(MATERIAL PROVIDED):
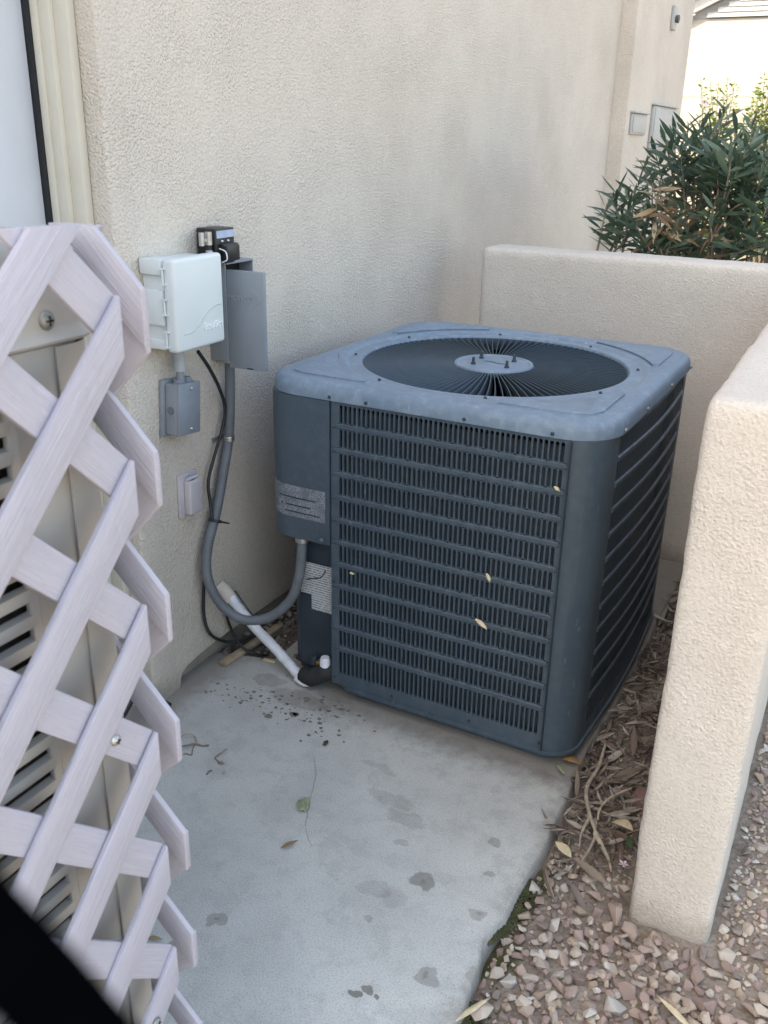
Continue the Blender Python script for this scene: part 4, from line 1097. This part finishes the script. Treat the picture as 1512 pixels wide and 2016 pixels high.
pxA = [(1195, 400, 2.05, .11, 'g'), (1215, 372, 2.15, .11, 'g'), (1240, 385, 1.95, .12, 'g'), (1225, 430, 2.0, .12, 'g'), (1262, 352, 2.3, .11, 'm'), (1250, 440, 1.9, .12, 'g'), (1275, 410, 2.1, .12, 'm'),
       (1285, 345, 1.9, .10, 'd'), (1300, 370, 1.9, .11, 'd'), (1310, 400, 1.9, .12, 'd'), (1290, 455, 2.0, .12, 'g'), (1320, 470, 1.95, .11, 'g'), (1265, 475, 1.85, .11, 'g'), (1335, 430, 1.9, .11, 'd'), (1232, 470, 1.9, .10, 'g'),
       (1305, 330, 2.5, .11, 'm'), (1345, 465, 2.1, .11, 'g'), (1300, 490, 1.85, .11, 'g'), (1345, 400, 2.6, .10, 'd')]
pxB = [(1310, 275, 2.2, .12, 'g'), (1290, 300, 2.4, .12, 'g'), (1330, 262, 2.35, .12, 'g'), (1352, 245, 2.5, .11, 'g'), (1378, 235, 2.3, .11, 'g'), (1340, 290, 2.1, .13, 'g'), (1370, 265, 2.15, .13, 'g'), (1400, 258, 2.2, .13, 'g'),
       (1428, 212, 2.35, .10, 'g'), (1452, 258, 2.1, .12, 'g'), (1480, 268, 2.25, .12, 'g'), (1508, 275, 2.1, .12, 'g'), (1400, 290, 2.0, .13, 'g'), (1440, 285, 1.95, .13, 'g'), (1475, 285, 2.0, .13, 'g'), (1510, 300, 1.95, .13, 'g'),
       (1355, 320, 2.3, .12, 'm'), (1390, 335, 2.2, .12, 'm'), (1425, 330, 2.1, .13, 'g'), (1465, 335, 2.0, .13, 'g'), (1500, 345, 1.95, .13, 'g'), (1410, 385, 1.9, .11, 'd'), (1440, 390, 2.1, .13, 'g'), (1480, 395, 1.95, .13, 'g'),
       (1512, 400, 1.9, .13, 'g'), (1400, 430, 1.9, .11, 'd'), (1450, 445, 2.0, .12, 'g'), (1490, 450, 1.9, .12, 'g'), (1430, 480, 2.0, .11, 'm'), (1505, 480, 1.85, .11, 'g'), (1540, 330, 2.0, .13, 'g'), (1560, 270, 2.2, .13, 'g'), (1550, 420, 1.95, .13, 'g'),
       (1385, 470, 2.2, .11, 'g'), (1600, 330, 2.1, .13, 'g'), (1610, 240, 2.3, .13, 'g')]
oleander('oleander_shrub', 'dark green oleander with tan dead leaves, nearer the house wall', (-.02, 2.25, 0), tips_from(pxA, 1), None, 11, 130)
OB = oleander('oleander_shrub', 'tall full dark green oleander at the right edge behind the low wall', (.38, 2.30, 0), tips_from(pxB, 2), None, 12, 170)
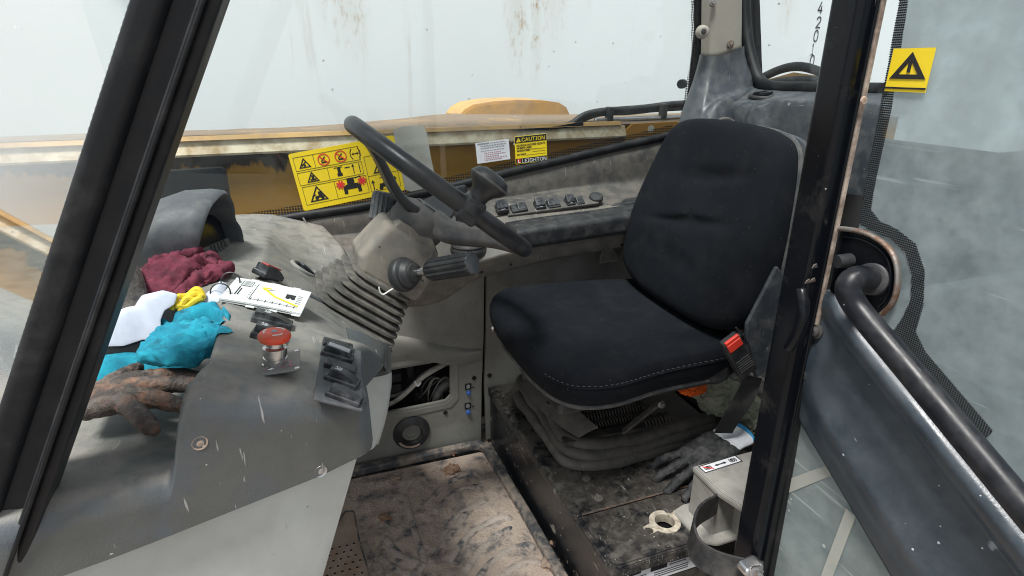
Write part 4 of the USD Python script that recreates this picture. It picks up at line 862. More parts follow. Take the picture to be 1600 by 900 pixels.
op2 = [q2(761, 421, YP), q2(760, 520, YP), q2(757.5, 600, YP)] + [(P(757, 600, y=YP)[0] + .005, .0), (1.40, .0), (1.40, .68)]
part(sc, 'rear_panel', plate(sg.Polygon(op2), .012, frame((0, YP + .015, 0), (1, 0, 0), (0, 0, 1)), .0025), 'side_panel')
# crease of the panel: a shallow swage line
part(fpn, 'swage', surf([[P(x, y, y=YP + .004) for x, y in ((560, 520), (620, 523), (700, 540), (752, 545))], [P(x, y, y=YP - .012) for x, y in ((560, 540), (640, 541), (705, 556), (752, 549))], [P(x, y, y=YP - .001) for x, y in ((560, 575), (640, 562), (712, 570), (752, 560))]], 5, 8, .002), 'side_panel', smooth=60)
for px, py, yy in ((741, 591, YP - .002), (765, 587, YP), (696, 645, YP - .002)):
    part(sc, 'plug', put(lathe([(0, .002), (.006, .002), (.0075, 0), (.0075, -.004), (0, -.004)], k=14), axis_frame(P(px, py, y=yy), (0, -1, 0))), 'void')
for px, py in ((731.5, 604), (731, 634)):
    a = part(sc, 'symbol_plate', put(rbox(.022, .022, .003, .001), frame(P(px, py, y=YP - .002), (1, 0, 0), (0, 0, 1))), 'black_print')
    part(a, 'symbol', Ink().frame(-.005, -.006, .005, .004, .0016).box(-.001, -.004, .001, .007).mesh(frame(P(px, py, y=YP - .0036), (1, 0, 0), (0, 0, 1))), 'legend', smooth=False)
    part(sc, 'blue_knob', put(lathe([(0, .010), (.006, .009), (.008, .004), (.008, 0), (0, 0)], k=16), axis_frame(P(px + .5, py + 9.5, y=YP - .001), (0, -1, 0))), 'blue_knob')
    part(sc, 'pointer', put(rbox(.007, .003, .002, .0005), frame(P(px + 8, py + 1, y=YP - .002), (1, 0, .3), (0, 0, 1))), 'black_print')
vf = axis_frame(P(643, 675.5, y=YP - .001), (0, -1, .02))
rv = part(sc, 'floor_vent', put(lathe([(.030, .004), (.034, .014), (.047, .012), (.058, .006), (.060, 0), (.060, -.004), (.026, -.004)], k=36), vf), 'black_plastic')
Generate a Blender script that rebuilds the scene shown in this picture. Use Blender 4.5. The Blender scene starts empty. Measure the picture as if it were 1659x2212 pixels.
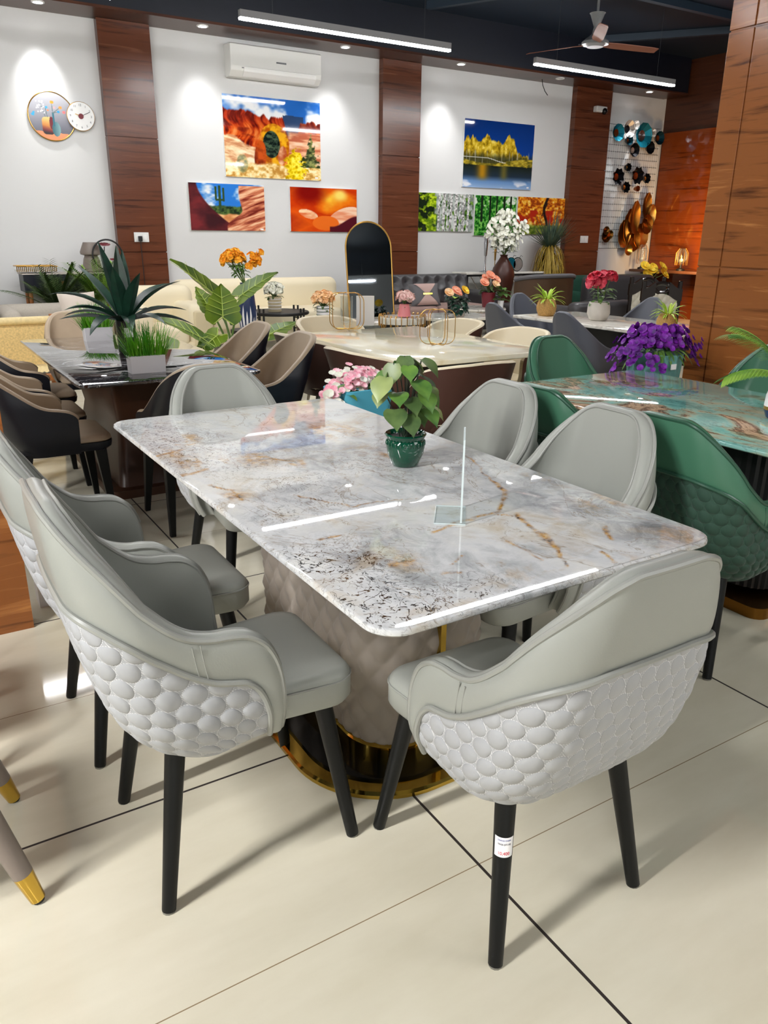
import bpy, math, random
import numpy as np
from mathutils import Vector, Matrix
random.seed(7)
C = bpy.context.scene.collection
PI = math.pi
sin, cos = math.sin, math.cos

# ------------------------------------------------------------------ camera
F_PX, CX, CY, CAM_H = 1676.18, 829.5, 1106.0, 1.5
def _cam():
    yaw, pit, rol = [math.radians(a) for a in (31.6984, 19.5533, 0.54224)]
    fwd = np.array([sin(yaw)*cos(pit), cos(yaw)*cos(pit), -sin(pit)])
    r = np.array([cos(yaw), -sin(yaw), 0.0]); u = np.cross(r, fwd)
    return r*cos(rol)+u*sin(rol), -r*sin(rol)+u*cos(rol), fwd
CR_, CU_, CF_ = _cam()
def at(px, py, x=None, y=None, z=None):
    """point of the room seen at a photo pixel on the plane x=, y= or z="""
    d = CF_ + CR_*(px-CX)/F_PX - CU_*(py-CY)/F_PX
    if z is not None: t = (z-CAM_H)/d[2]
    elif y is not None: t = y/d[1]
    else: t = x/d[0]
    return Vector((d[0]*t, d[1]*t, CAM_H+d[2]*t))
cam = bpy.data.cameras.new('camera'); camo = bpy.data.objects.new('camera', cam); C.objects.link(camo)
cam.sensor_fit = 'VERTICAL'; cam.sensor_height = 36.0; cam.sensor_width = 27.0
cam.lens = F_PX/2212*36.0; cam.clip_start = .02; cam.clip_end = 100
camo.matrix_world = Matrix([[CR_[i], CU_[i], -CF_[i], (0, 0, CAM_H)[i]] for i in range(3)]+[[0, 0, 0, 1]])
S = bpy.context.scene; S.camera = camo
S.view_settings.view_transform = 'Standard'; S.view_settings.look = 'None'
S.view_settings.gamma = 1; S.view_settings.use_curve_mapping = False
S.view_settings.exposure = 1.6
S.cycles.use_denoising = True; S.cycles.max_bounces = 8; S.cycles.glossy_bounces = 4
S.cycles.diffuse_bounces = 4; S.cycles.transmission_bounces = 8; S.cycles.transparent_max_bounces = 12
S.cycles.sample_clamp_indirect = 8; S.cycles.caustics_reflective = False; S.cycles.caustics_refractive = False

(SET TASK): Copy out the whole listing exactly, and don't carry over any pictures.

(EXERCISE OUTPUT):
Continue the Blender Python script for this scene: part 4, from line 1097. This part finishes the script. Treat the picture as 1512 pixels wide and 2016 pixels high.
pxA = [(1195, 400, 2.05, .11, 'g'), (1215, 372, 2.15, .11, 'g'), (1240, 385, 1.95, .12, 'g'), (1225, 430, 2.0, .12, 'g'), (1262, 352, 2.3, .11, 'm'), (1250, 440, 1.9, .12, 'g'), (1275, 410, 2.1, .12, 'm'),
       (1285, 345, 1.9, .10, 'd'), (1300, 370, 1.9, .11, 'd'), (1310, 400, 1.9, .12, 'd'), (1290, 455, 2.0, .12, 'g'), (1320, 470, 1.95, .11, 'g'), (1265, 475, 1.85, .11, 'g'), (1335, 430, 1.9, .11, 'd'), (1232, 470, 1.9, .10, 'g'),
       (1305, 330, 2.5, .11, 'm'), (1345, 465, 2.1, .11, 'g'), (1300, 490, 1.85, .11, 'g'), (1345, 400, 2.6, .10, 'd')]
pxB = [(1310, 275, 2.2, .12, 'g'), (1290, 300, 2.4, .12, 'g'), (1330, 262, 2.35, .12, 'g'), (1352, 245, 2.5, .11, 'g'), (1378, 235, 2.3, .11, 'g'), (1340, 290, 2.1, .13, 'g'), (1370, 265, 2.15, .13, 'g'), (1400, 258, 2.2, .13, 'g'),
       (1428, 212, 2.35, .10, 'g'), (1452, 258, 2.1, .12, 'g'), (1480, 268, 2.25, .12, 'g'), (1508, 275, 2.1, .12, 'g'), (1400, 290, 2.0, .13, 'g'), (1440, 285, 1.95, .13, 'g'), (1475, 285, 2.0, .13, 'g'), (1510, 300, 1.95, .13, 'g'),
       (1355, 320, 2.3, .12, 'm'), (1390, 335, 2.2, .12, 'm'), (1425, 330, 2.1, .13, 'g'), (1465, 335, 2.0, .13, 'g'), (1500, 345, 1.95, .13, 'g'), (1410, 385, 1.9, .11, 'd'), (1440, 390, 2.1, .13, 'g'), (1480, 395, 1.95, .13, 'g'),
       (1512, 400, 1.9, .13, 'g'), (1400, 430, 1.9, .11, 'd'), (1450, 445, 2.0, .12, 'g'), (1490, 450, 1.9, .12, 'g'), (1430, 480, 2.0, .11, 'm'), (1505, 480, 1.85, .11, 'g'), (1540, 330, 2.0, .13, 'g'), (1560, 270, 2.2, .13, 'g'), (1550, 420, 1.95, .13, 'g'),
       (1385, 470, 2.2, .11, 'g'), (1600, 330, 2.1, .13, 'g'), (1610, 240, 2.3, .13, 'g')]
oleander('oleander_shrub', 'dark green oleander with tan dead leaves, nearer the house wall', (-.02, 2.25, 0), tips_from(pxA, 1), None, 11, 130)
OB = oleander('oleander_shrub', 'tall full dark green oleander at the right edge behind the low wall', (.38, 2.30, 0), tips_from(pxB, 2), None, 12, 170)
Write part 4 of the USD Python script that recreates this picture. It picks up at line 862. More parts follow. Take the picture to be 1600 by 900 pixels.
op2 = [q2(761, 421, YP), q2(760, 520, YP), q2(757.5, 600, YP)] + [(P(757, 600, y=YP)[0] + .005, .0), (1.40, .0), (1.40, .68)]
part(sc, 'rear_panel', plate(sg.Polygon(op2), .012, frame((0, YP + .015, 0), (1, 0, 0), (0, 0, 1)), .0025), 'side_panel')
# crease of the panel: a shallow swage line
part(fpn, 'swage', surf([[P(x, y, y=YP + .004) for x, y in ((560, 520), (620, 523), (700, 540), (752, 545))], [P(x, y, y=YP - .012) for x, y in ((560, 540), (640, 541), (705, 556), (752, 549))], [P(x, y, y=YP - .001) for x, y in ((560, 575), (640, 562), (712, 570), (752, 560))]], 5, 8, .002), 'side_panel', smooth=60)
for px, py, yy in ((741, 591, YP - .002), (765, 587, YP), (696, 645, YP - .002)):
    part(sc, 'plug', put(lathe([(0, .002), (.006, .002), (.0075, 0), (.0075, -.004), (0, -.004)], k=14), axis_frame(P(px, py, y=yy), (0, -1, 0))), 'void')
for px, py in ((731.5, 604), (731, 634)):
    a = part(sc, 'symbol_plate', put(rbox(.022, .022, .003, .001), frame(P(px, py, y=YP - .002), (1, 0, 0), (0, 0, 1))), 'black_print')
    part(a, 'symbol', Ink().frame(-.005, -.006, .005, .004, .0016).box(-.001, -.004, .001, .007).mesh(frame(P(px, py, y=YP - .0036), (1, 0, 0), (0, 0, 1))), 'legend', smooth=False)
    part(sc, 'blue_knob', put(lathe([(0, .010), (.006, .009), (.008, .004), (.008, 0), (0, 0)], k=16), axis_frame(P(px + .5, py + 9.5, y=YP - .001), (0, -1, 0))), 'blue_knob')
    part(sc, 'pointer', put(rbox(.007, .003, .002, .0005), frame(P(px + 8, py + 1, y=YP - .002), (1, 0, .3), (0, 0, 1))), 'black_print')
vf = axis_frame(P(643, 675.5, y=YP - .001), (0, -1, .02))
rv = part(sc, 'floor_vent', put(lathe([(.030, .004), (.034, .014), (.047, .012), (.058, .006), (.060, 0), (.060, -.004), (.026, -.004)], k=36), vf), 'black_plastic')
Generate a Blender script that rebuilds the scene shown in this picture. Use Blender 4.5. The Blender scene starts empty. Measure the picture as if it were 1659x2212 pixels.
import bpy, math, random
import numpy as np
from mathutils import Vector, Matrix
random.seed(7)
C = bpy.context.scene.collection
PI = math.pi
sin, cos = math.sin, math.cos

# ------------------------------------------------------------------ camera
F_PX, CX, CY, CAM_H = 1676.18, 829.5, 1106.0, 1.5
def _cam():
    yaw, pit, rol = [math.radians(a) for a in (31.6984, 19.5533, 0.54224)]
    fwd = np.array([sin(yaw)*cos(pit), cos(yaw)*cos(pit), -sin(pit)])
    r = np.array([cos(yaw), -sin(yaw), 0.0]); u = np.cross(r, fwd)
    return r*cos(rol)+u*sin(rol), -r*sin(rol)+u*cos(rol), fwd
CR_, CU_, CF_ = _cam()
def at(px, py, x=None, y=None, z=None):
    """point of the room seen at a photo pixel on the plane x=, y= or z="""
    d = CF_ + CR_*(px-CX)/F_PX - CU_*(py-CY)/F_PX
    if z is not None: t = (z-CAM_H)/d[2]
    elif y is not None: t = y/d[1]
    else: t = x/d[0]
    return Vector((d[0]*t, d[1]*t, CAM_H+d[2]*t))
cam = bpy.data.cameras.new('camera'); camo = bpy.data.objects.new('camera', cam); C.objects.link(camo)
cam.sensor_fit = 'VERTICAL'; cam.sensor_height = 36.0; cam.sensor_width = 27.0
cam.lens = F_PX/2212*36.0; cam.clip_start = .02; cam.clip_end = 100
camo.matrix_world = Matrix([[CR_[i], CU_[i], -CF_[i], (0, 0, CAM_H)[i]] for i in range(3)]+[[0, 0, 0, 1]])
S = bpy.context.scene; S.camera = camo
S.view_settings.view_transform = 'Standard'; S.view_settings.look = 'None'
S.view_settings.gamma = 1; S.view_settings.use_curve_mapping = False
S.view_settings.exposure = 1.6
S.cycles.use_denoising = True; S.cycles.max_bounces = 8; S.cycles.glossy_bounces = 4
S.cycles.diffuse_bounces = 4; S.cycles.transmission_bounces = 8; S.cycles.transparent_max_bounces = 12
S.cycles.sample_clamp_indirect = 8; S.cycles.caustics_reflective = False; S.cycles.caustics_refractive = False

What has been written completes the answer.